Kurl Up 'N' Dye by Inés Rae

£15.00

A book exploring the vernacular in British high street culture through a photographic and typographic focus on hair salons.

‘There is a total lack of irony in the work, where irony is a common refuge for those taking a look into the strange and difficult worlds inhabited by other people. ‘Kurl up ‘n Dye’ contains no double-speak, no coded juxtapositions designed to make sense of potentially inconvenient or uncomfortable comparisons of education or personal experience, or wealth or appearance. Rae is not like the people she has met and worked with and the work reveals those differences as part of its intention.
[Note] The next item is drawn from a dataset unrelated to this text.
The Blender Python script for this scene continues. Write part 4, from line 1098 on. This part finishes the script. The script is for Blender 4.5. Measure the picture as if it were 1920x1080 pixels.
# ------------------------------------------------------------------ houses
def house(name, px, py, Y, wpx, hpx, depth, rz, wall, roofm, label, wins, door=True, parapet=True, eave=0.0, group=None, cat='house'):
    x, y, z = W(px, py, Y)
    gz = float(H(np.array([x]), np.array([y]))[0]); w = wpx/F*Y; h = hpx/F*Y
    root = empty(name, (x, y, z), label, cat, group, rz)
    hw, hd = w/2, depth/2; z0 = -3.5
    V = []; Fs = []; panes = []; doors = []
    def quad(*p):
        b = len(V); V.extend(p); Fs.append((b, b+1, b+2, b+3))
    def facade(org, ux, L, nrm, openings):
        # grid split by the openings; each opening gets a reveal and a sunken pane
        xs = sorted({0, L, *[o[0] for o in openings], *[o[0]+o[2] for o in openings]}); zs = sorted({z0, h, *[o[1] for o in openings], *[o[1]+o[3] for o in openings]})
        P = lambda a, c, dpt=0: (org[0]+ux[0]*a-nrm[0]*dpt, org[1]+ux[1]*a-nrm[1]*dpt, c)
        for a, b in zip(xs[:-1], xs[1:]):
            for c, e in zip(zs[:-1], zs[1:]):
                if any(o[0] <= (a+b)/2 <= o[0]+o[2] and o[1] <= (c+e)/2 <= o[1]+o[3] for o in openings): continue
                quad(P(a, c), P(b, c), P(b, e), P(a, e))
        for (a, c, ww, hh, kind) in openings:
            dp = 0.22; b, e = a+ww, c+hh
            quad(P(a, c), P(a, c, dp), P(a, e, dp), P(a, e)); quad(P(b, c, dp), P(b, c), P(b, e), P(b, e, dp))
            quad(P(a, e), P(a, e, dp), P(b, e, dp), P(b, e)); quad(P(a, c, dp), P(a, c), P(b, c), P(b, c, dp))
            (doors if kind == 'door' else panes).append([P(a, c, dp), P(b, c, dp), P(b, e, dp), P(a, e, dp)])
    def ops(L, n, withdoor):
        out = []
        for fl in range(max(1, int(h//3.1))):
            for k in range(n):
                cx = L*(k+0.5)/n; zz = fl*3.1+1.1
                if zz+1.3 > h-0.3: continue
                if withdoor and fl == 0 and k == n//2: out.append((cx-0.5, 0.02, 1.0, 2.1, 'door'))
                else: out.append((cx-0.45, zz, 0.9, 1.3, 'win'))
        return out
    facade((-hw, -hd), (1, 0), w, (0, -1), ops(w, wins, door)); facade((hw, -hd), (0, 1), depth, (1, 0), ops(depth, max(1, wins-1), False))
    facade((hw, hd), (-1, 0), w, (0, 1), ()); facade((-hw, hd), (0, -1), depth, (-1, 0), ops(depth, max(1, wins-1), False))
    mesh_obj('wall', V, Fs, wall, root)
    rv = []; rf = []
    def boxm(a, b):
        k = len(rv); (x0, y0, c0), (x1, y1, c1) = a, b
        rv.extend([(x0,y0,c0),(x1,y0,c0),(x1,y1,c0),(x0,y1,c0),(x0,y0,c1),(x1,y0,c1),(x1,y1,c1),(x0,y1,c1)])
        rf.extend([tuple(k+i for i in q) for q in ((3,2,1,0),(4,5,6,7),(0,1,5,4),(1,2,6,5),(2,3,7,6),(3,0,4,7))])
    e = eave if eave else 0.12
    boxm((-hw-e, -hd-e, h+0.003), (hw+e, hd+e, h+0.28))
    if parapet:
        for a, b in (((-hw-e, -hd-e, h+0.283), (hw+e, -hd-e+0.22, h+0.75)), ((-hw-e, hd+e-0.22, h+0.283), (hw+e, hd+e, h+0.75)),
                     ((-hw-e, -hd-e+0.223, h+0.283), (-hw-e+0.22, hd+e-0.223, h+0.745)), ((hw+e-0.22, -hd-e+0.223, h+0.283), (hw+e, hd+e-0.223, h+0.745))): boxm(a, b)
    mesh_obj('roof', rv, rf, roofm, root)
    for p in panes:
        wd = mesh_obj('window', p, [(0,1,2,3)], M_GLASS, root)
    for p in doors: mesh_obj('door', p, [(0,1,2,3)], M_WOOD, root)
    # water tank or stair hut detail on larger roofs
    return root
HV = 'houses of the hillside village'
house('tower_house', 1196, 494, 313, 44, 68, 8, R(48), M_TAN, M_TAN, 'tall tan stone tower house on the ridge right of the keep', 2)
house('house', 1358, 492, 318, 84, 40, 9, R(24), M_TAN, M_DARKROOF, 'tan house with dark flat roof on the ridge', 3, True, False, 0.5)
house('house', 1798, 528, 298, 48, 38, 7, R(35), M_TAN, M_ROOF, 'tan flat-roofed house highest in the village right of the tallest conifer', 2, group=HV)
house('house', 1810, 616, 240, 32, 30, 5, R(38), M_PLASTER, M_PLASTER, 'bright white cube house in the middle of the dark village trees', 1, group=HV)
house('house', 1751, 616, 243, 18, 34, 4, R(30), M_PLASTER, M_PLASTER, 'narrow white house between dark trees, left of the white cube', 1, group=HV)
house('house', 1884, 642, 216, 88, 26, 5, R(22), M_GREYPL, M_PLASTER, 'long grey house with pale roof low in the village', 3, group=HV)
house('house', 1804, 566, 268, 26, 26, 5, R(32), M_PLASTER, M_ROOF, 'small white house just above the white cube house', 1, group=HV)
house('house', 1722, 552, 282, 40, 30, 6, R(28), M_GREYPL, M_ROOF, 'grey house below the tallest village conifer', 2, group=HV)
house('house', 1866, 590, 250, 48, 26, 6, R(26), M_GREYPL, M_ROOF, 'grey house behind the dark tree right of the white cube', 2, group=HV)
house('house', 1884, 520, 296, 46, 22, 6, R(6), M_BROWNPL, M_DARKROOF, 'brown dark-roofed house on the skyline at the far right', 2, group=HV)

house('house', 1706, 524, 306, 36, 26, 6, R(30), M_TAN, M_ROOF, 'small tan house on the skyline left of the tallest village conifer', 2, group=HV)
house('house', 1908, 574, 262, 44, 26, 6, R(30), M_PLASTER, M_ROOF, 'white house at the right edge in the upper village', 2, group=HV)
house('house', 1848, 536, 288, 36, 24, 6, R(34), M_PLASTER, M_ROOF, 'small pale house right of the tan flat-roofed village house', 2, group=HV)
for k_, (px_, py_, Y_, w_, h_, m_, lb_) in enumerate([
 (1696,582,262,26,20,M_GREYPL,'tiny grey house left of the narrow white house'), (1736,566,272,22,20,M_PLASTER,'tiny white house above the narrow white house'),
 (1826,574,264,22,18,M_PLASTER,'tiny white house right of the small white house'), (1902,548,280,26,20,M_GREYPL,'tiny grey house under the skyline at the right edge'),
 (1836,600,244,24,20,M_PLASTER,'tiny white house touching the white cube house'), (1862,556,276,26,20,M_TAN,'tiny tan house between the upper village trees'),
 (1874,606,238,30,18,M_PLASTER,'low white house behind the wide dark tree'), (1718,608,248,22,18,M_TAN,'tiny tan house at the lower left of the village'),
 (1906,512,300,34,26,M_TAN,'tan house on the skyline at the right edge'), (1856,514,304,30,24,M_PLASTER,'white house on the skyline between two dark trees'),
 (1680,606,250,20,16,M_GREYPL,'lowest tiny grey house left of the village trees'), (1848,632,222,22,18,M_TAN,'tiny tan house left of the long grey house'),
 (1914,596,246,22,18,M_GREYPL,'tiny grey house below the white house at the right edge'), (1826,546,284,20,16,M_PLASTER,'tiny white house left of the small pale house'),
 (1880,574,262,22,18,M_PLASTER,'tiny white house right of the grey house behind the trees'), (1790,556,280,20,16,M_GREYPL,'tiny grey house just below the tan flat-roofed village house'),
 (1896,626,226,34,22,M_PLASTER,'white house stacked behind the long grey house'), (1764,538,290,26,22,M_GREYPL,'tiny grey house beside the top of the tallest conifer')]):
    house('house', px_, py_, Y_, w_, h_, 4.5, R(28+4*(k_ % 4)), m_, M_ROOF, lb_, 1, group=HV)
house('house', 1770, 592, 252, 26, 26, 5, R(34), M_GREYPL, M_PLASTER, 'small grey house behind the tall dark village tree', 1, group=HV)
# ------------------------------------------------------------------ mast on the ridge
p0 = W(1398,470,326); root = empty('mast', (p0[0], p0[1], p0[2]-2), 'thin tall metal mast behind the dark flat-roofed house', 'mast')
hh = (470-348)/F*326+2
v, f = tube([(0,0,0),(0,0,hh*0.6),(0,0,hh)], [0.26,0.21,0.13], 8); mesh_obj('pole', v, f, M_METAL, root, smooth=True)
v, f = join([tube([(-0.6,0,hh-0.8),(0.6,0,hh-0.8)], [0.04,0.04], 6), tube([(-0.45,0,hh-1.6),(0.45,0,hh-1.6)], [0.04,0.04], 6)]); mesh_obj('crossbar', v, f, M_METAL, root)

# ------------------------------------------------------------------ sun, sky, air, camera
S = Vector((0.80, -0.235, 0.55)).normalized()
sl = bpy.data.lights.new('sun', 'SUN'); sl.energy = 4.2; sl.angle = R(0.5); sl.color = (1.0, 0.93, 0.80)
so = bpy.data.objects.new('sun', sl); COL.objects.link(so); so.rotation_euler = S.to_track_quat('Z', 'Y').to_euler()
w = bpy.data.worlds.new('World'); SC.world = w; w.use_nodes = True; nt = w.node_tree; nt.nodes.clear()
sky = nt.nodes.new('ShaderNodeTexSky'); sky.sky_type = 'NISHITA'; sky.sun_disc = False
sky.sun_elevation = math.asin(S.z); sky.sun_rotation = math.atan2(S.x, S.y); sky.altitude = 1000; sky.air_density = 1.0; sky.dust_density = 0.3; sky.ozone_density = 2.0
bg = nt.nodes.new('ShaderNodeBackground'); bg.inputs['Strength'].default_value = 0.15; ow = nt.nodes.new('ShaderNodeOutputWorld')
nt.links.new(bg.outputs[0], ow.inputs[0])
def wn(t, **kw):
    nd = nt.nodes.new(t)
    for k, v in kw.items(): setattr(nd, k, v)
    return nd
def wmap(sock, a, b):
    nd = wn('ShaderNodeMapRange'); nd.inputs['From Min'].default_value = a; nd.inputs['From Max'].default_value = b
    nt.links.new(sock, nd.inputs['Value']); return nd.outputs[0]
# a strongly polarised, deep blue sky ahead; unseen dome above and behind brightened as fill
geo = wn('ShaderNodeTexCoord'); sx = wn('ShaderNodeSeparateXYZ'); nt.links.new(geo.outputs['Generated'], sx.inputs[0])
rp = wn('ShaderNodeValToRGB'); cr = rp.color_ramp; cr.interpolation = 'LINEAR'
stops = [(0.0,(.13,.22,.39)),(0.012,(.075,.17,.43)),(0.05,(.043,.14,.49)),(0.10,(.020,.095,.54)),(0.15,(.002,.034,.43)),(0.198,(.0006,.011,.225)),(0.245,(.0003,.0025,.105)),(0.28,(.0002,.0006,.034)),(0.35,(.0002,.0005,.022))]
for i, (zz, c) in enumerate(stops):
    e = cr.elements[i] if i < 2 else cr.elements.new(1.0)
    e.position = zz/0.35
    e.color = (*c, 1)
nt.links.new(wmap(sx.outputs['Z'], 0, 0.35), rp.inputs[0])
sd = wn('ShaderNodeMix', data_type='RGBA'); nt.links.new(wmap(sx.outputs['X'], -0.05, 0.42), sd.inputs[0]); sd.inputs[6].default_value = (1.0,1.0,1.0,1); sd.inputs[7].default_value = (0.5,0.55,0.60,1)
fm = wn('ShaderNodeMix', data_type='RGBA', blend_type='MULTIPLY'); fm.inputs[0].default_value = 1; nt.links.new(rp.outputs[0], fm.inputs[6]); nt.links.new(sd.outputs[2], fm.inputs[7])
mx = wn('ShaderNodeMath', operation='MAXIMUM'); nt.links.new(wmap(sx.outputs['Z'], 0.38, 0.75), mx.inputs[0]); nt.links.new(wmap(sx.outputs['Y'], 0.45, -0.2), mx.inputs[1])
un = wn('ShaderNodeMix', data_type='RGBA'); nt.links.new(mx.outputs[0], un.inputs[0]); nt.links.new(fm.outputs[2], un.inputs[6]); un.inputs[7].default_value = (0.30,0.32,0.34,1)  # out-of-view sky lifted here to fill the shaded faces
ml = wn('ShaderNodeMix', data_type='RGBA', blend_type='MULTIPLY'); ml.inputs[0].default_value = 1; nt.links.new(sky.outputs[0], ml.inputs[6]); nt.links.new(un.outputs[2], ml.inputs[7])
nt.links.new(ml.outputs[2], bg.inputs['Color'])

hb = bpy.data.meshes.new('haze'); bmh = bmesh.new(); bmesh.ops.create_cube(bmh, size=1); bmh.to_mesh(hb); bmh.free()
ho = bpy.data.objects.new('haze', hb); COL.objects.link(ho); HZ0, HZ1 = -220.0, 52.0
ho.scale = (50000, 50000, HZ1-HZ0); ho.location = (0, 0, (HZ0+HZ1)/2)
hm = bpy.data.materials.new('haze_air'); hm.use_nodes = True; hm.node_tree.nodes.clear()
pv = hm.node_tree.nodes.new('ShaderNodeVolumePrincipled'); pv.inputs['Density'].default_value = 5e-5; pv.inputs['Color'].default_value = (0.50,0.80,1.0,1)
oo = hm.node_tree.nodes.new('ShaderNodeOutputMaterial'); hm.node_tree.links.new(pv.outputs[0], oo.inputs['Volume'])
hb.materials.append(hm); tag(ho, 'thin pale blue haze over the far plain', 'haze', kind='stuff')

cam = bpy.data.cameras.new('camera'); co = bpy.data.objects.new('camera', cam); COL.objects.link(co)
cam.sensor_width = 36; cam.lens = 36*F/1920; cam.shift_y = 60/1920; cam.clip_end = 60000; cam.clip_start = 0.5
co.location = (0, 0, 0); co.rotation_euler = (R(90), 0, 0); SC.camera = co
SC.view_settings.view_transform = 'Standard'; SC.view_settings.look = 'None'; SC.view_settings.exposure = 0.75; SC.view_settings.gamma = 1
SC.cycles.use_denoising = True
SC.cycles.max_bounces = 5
She doesn’t get her hair done at Sophisticuts every fortnight, nor would she name her own business for a joke, because people in her line of business don’t do that. But Rae also doesn’t pretend that she is invisible in this work, even though she is using documentary traditions that habitually enforce invisibility. She chooses to appear as herself in the work, alongside its other subjects - the people she’s met and the places she’s been, the functions of glamour upon people from very different places, the ways in which people identify themselves as similar or different from each other and the unavoidable business of being yourself and appearing as yourself, every day.’ from ‘Permutations’ by Simon Grennan (full text included in book)

First edition - good condition. Softcover. 2006.